Even by Twitter standards, it’s been a very strange week. It culminated yesterday, in President Trump’s signing of an executive order that could reshape how the internet’s social giants treat the tweets, memes, and screeds we post on our feeds.
A quick backstory
This week, Trump fired off tweets that made everyone ask: WWJDD (What Will Jack Dorsey Do?).
The answer: Twitter added fact-checking links to 2 Trump tweets about fraudulent voting by mail. Fact-checkers have said mail-ballot fraud is extremely rare, and PolitiFact hit Trump with a pants-on-fire grade.
Twitter later added hundreds of fact-check notes to other non-Trump tweets.
Jack poked the bear
There are 2 big legal issues at play in the order Trump signed. The First Amendment, and a bedrock internet law known as Section 230.

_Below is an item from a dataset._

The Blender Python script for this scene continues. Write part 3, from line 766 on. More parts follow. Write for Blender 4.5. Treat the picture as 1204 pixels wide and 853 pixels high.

As for the former: The First Amendment doesn’t apply to private companies like Twitter and Facebook. But the order tries to redefine the platforms’ free-speech obligations anyway.
And Section 230 is where it gets interesting
The law is essentially a liability force field — it protects tech companies from being sued over what users post.
It’s also widely misunderstood — it was designed to encourage tech companies to moderate discussions, not to enjoy total freedom while users slug it out in an unregulated Wild West.
Politicians on both sides of the aisle have said 230, which dates back to 1996, could use a fresh coat of paint — or be scraped off the wall entirely. That said, many critics see Trump’s order as little more than retaliation for the fact-check.
Here’s what the order does
In 4 bullet points, translated from Bureaucratese to English:
- It narrows tech companies’ protection. Once they play editor and start removing or restricting access to permitted content, the force field goes away.
- It calls for clarity from the FCC. Clarity on which moderation moves are out of bounds, that is.
- It could clamp down on ad spending. Specifically: ad spending by government agencies on platforms “that violate free speech principles.”
- It includes federal and state reviews. The order says complaints submitted to a White House bias-reporting form will be forwarded to the FTC and the Justice Department. And it calls for a working group to create model state legislation on “unfair or deceptive” practices.
But will the order hold?
Don’t hold your breath, legal experts say. Expect it to end up in court. (For context: Several people have sued social platforms for alleged bias, but a review by The Verge found they keep losing.)
The White House order could also backfire. At The Guardian, Alex Hern said tech’s bigwigs could respond by taming discussions with a chainsaw rather than a scalpel, “deleting posts, or blocking users, rather than simply fact checking or reducing the reach of the worst material.”